*Directive*: Reproduce, please, only the lines from the first line below to the line containing "rnd = random.Random(7)", inclusive.

*Stored data*:
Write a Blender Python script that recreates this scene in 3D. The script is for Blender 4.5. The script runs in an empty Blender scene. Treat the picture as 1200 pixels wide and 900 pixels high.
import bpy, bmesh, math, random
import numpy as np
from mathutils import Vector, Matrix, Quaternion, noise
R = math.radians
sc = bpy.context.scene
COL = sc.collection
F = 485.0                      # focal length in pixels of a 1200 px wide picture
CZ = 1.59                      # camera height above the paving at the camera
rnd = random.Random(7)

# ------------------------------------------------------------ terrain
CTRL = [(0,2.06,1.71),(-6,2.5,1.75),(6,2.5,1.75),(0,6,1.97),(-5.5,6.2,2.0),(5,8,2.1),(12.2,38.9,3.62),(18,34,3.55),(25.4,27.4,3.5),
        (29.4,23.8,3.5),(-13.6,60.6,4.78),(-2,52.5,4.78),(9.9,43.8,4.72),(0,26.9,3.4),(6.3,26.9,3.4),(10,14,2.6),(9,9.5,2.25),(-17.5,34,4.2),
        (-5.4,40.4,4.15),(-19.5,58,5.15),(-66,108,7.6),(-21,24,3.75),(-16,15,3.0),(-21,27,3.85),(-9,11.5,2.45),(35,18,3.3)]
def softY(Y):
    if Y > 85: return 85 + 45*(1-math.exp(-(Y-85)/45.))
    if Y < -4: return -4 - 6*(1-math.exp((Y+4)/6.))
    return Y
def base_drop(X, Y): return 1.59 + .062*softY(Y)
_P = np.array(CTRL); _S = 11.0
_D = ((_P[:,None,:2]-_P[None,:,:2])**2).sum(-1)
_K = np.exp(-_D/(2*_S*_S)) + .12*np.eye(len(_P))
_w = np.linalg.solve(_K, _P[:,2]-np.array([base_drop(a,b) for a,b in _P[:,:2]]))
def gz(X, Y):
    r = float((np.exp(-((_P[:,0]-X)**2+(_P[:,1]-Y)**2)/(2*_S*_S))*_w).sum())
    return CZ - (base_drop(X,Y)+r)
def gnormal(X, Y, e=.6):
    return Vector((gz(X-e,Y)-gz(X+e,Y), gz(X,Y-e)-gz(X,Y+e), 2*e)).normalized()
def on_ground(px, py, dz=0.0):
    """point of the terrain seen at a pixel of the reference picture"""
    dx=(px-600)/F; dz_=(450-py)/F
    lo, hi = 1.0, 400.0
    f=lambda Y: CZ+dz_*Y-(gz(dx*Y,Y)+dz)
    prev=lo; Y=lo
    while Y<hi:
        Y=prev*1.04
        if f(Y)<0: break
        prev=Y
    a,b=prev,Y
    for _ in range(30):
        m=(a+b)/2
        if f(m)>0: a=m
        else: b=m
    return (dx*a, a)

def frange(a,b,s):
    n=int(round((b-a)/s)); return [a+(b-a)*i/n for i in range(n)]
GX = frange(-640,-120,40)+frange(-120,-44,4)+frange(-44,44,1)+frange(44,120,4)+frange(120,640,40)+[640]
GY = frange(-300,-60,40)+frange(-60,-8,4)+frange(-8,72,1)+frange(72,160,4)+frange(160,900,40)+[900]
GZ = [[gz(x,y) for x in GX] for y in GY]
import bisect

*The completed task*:
Write a Blender Python script that recreates this scene in 3D. The script is for Blender 4.5. The script runs in an empty Blender scene. Treat the picture as 1200 pixels wide and 900 pixels high.
import bpy, bmesh, math, random
import numpy as np
from mathutils import Vector, Matrix, Quaternion, noise
R = math.radians
sc = bpy.context.scene
COL = sc.collection
F = 485.0                      # focal length in pixels of a 1200 px wide picture
CZ = 1.59                      # camera height above the paving at the camera
rnd = random.Random(7)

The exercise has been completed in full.